Witam.
Wybraliśmy się wczoraj z kolegą Theru na miejscówkę "planetarną" w mojej miejscowości zabierając ze sobą swoje newtony 12". Od początku było widać, że seeing tej nocy będzie dobry. Już po 30 min chłodzenia telepów obrazy były najlepsze jakie do tamtej chwili widziałem, a po kolejnych 60 min seeing dłuższymi chwilami był kapitalny a
obrazy rewelacyjne !!! . Przerwa Enckiego była oczywista i dość długa i z jednej i z drugiej strony, a Cassini to była jakaś mroczna przepaść. Nigdy nie używałem filtrów ale wtedy chyba nie były w ogóle potrzebne, bo poszczególne pasy w atmosferze można było po kolei rozróżniać: żółtawy, brązowawy, jaśniejszy, ciemniejszy, itd. Oczywiście pod spodem pięknie widoczny cień planety rzucony na pierścienie. Dało się nawet z grubsza wyłapać rozbieżności w jasności pierścieni. Do tego ten "figlarny saturnowy układ księżycy", na lekko można było naliczyć chyba z dziesięć poustawianych w różnych płaszczyznach względem pierścieni.

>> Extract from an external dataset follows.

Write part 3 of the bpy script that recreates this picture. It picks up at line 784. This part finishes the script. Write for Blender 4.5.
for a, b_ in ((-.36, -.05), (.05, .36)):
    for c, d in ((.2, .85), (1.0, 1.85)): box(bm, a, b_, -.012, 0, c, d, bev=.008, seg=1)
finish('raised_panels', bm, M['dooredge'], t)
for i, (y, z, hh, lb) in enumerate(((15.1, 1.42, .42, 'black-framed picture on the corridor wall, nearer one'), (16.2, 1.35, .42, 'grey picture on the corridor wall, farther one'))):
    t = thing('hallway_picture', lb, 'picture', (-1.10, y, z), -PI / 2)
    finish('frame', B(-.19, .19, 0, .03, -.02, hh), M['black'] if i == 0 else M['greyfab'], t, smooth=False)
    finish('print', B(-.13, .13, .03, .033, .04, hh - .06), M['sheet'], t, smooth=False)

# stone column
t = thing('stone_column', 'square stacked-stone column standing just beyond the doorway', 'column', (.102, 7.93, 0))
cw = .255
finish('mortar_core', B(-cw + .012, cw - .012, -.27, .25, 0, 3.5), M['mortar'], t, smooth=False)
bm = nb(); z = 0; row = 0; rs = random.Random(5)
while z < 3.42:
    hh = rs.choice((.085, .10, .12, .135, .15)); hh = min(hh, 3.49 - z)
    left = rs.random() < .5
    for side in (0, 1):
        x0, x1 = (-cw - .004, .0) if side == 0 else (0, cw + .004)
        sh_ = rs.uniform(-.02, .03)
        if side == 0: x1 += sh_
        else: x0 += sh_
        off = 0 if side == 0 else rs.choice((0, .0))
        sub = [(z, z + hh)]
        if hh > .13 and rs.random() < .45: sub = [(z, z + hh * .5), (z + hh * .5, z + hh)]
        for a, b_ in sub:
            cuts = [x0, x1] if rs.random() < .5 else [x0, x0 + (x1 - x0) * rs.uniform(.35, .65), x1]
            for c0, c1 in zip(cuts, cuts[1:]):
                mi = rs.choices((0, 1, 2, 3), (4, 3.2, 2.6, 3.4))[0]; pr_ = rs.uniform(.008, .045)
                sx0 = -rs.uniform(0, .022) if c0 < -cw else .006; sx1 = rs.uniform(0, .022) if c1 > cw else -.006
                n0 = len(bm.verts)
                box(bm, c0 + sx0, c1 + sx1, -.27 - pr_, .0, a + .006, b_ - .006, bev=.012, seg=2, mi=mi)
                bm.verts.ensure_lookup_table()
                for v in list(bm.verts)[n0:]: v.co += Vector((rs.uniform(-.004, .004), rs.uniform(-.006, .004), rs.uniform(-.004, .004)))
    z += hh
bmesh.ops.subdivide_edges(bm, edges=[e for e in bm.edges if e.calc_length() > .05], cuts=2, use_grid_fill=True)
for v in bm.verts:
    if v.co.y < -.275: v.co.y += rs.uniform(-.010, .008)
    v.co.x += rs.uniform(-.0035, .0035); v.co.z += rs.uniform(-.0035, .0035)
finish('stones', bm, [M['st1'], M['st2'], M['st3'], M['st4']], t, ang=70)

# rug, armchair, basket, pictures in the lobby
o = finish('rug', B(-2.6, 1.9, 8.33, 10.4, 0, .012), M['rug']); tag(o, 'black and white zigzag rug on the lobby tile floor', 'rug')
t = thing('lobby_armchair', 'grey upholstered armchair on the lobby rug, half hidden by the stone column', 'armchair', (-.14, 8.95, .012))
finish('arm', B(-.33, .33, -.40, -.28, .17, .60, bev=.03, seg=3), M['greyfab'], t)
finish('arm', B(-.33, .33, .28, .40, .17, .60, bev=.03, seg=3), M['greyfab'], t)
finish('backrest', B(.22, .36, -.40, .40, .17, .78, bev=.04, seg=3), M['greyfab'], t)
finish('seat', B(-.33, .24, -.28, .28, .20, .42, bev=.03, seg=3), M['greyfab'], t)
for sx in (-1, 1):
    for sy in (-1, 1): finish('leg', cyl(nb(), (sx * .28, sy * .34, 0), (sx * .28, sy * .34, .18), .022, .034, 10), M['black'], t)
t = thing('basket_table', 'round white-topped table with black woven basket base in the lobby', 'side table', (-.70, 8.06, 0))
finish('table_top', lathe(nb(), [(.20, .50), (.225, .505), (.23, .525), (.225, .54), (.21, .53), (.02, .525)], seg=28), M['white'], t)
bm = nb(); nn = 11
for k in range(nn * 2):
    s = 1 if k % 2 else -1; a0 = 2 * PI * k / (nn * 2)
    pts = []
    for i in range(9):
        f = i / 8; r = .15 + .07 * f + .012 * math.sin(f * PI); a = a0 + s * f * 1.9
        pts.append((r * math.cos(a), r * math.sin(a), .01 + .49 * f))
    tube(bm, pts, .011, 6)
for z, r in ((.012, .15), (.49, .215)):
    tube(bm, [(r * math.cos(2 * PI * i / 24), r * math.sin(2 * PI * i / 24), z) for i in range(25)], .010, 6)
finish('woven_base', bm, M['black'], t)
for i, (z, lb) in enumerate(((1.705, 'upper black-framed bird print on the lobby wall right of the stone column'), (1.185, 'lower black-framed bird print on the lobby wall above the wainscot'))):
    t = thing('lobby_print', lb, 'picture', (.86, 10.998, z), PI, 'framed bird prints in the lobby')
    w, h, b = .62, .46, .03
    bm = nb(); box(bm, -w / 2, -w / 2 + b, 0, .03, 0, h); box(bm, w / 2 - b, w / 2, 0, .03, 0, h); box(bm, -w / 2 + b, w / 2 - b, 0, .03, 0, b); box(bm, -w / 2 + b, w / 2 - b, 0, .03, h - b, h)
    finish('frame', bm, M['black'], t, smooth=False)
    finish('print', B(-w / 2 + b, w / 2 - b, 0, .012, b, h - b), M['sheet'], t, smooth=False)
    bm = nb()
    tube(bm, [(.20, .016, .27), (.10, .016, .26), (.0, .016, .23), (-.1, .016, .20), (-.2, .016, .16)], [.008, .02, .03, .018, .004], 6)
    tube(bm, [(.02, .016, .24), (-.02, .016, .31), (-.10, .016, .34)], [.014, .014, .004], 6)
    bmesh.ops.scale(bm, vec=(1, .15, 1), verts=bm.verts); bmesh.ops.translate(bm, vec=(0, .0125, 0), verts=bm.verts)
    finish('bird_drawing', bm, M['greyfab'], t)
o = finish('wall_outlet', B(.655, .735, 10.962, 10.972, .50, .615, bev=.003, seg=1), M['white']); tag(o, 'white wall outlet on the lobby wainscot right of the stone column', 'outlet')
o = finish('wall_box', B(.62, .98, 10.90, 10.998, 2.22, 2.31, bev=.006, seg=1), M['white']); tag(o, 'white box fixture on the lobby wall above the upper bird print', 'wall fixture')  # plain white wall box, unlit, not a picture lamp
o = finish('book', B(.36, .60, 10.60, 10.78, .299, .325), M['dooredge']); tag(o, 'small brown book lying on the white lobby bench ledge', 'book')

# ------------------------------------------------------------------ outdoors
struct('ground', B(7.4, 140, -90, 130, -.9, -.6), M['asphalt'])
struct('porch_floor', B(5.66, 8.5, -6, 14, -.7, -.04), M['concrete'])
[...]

Ogólnie widok jak z okna Voyagera, kilka miesięcy przed dolotem do celu
. Chwilami przelatywały przez Saturna "bulgotnięcia", które przypominały nam, że jesteśmy na Ziemi i korzystamy z hojności pogody.
Obserwowaliśmy głównie okularami lvw 8mm dającym 187x i okularem Delos 14mm z Powermatem 2x dającymi 214x. Mimo większego powiększenia, zestaw Delos-Powermate dawał jeszcze bardziej klarowny, praktycznie równie jasny obraz i przerwa Enckiego w nim była jeszcze bardziej oczywista.
. Można by powiedzieć, że w pierwszej opcji Saturn był podany na "srebrnej tacy" a w drugiej na "złotej tacy".
To była ta jedna z przysłowiowych "trzech nocy w roku" na które warto mieć okular dający power 300x albo i więcej. Aż strach pomyśleć co by było, gdyby mieć wtedy pod ręką newtona 16" z dokładną krzywizną lustra...
Życzę każdemu takich widoków, bo to kwintesencja tego, po co trzymamy te rury w komórkach/garażach.